Но есть там еще один эпизод:

«Я попался в их сеть и теперь пытаюсь из нее выбраться. Однажды устраиваю им очную ставку, сведя всех вместе и тайно надеясь, что, перессорившись между собой, они поистратят свои силы, – вот мне и полегчает. Все наоборот – они объединяются против меня. Меньше всего я ожидал этого от Ядвиги – как тем двум удалось ее перенастроить? Хорошо хоть, жены нет – она бы уж непременно присоединилась к этой победоносной антимужской коалиции. Да и троих с меня довольно, они устраивают надо мной гнусное судилище, тычут пальцами, говорят все разом, выкрикивают непонятные слова: Ядвига – по-польски, Нора – на иврите, а Таня хоть и по-русски, но на своей фене, которую фильтруй не фильтруй, все равно не просечешь».

Зачем они так?

Не понимаю!

Любовь женщин эгоистична.

Мужская любовь – всеобъемлющая. Любовь ко всему миру, ко всем женщинам этого мира.
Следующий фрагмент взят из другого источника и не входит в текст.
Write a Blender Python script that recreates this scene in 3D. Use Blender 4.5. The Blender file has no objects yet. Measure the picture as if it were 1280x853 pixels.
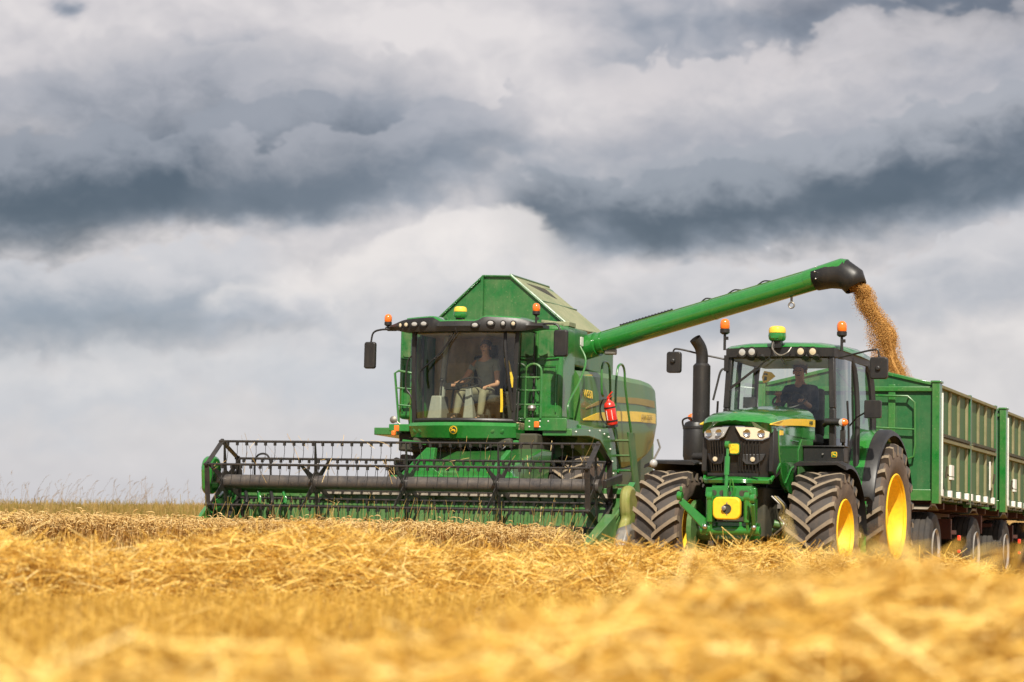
import bpy, bmesh, math, random
import numpy as np
from mathutils import Vector, Matrix
R = math.radians
S = bpy.context.scene
COL = S.collection
PI = math.pi
rnd = random.Random(7)
rng = np.random.default_rng(11)

# ------------------------------------------------------------------ camera
F_PX = 3022.0; EYE = 1.1; PITCH = math.atan((630 - 426.5) / F_PX)
cam_d = bpy.data.cameras.new('camera'); cam = bpy.data.objects.new('camera', cam_d); COL.objects.link(cam)
cam_d.lens = 85.0; cam_d.sensor_width = 36.0; cam_d.clip_start = 0.1; cam_d.clip_end = 20000
cam.location = (0, 0, EYE); cam.rotation_euler = (PI / 2 + PITCH, 0, 0)
cam_d.dof.use_dof = True; cam_d.dof.focus_distance = 33.0; cam_d.dof.aperture_fstop = 2.1
S.camera = cam

# ------------------------------------------------------------------ light and sky
SUN_AZ, SUN_EL = R(3), R(47)           # the sun stands high behind the photographer
sun_dir = Vector((math.sin(SUN_AZ) * math.cos(SUN_EL), -math.cos(SUN_AZ) * math.cos(SUN_EL), math.sin(SUN_EL)))
sd = bpy.data.lights.new('sun', 'SUN'); sun = bpy.data.objects.new('sun', sd); COL.objects.link(sun)
sd.energy = 5.0; sd.angle = R(0.55); sd.color = (1.0, 0.93, 0.81)
sun.rotation_euler = sun_dir.to_track_quat('Z', 'Y').to_euler()
S.view_settings.view_transform = 'Standard'; S.view_settings.look = 'None'
S.view_settings.exposure = 0.45; S.view_settings.gamma = 1.0
S.view_settings.use_curve_mapping = False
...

И чтобы не устраивали писаные красавицы подобного судилища, заранее хочу сказать, что никого не хотел обидеть. Никого из тех, кто мог узнать себя в тексте этой рецензии. Вернее, в тексте этого парафраза на тему эссе Соловьёва.

Всех – люблю.

Всех – помню.

И никого не хотел обидеть.

И вообще! Это ж не документальное повествование. Всего лишь эссе на эссе. Парафраз на тему Соловьёва. Рондо с вариациями.

– Донжуанский список! – смеётся Соловьёв, прочитав парафраз на тему Соловьёва.

Господи, какой там список?!

Всего лишь опыт художественного исследования, как говорил Солженицын. По другому, правда, поводу говорил.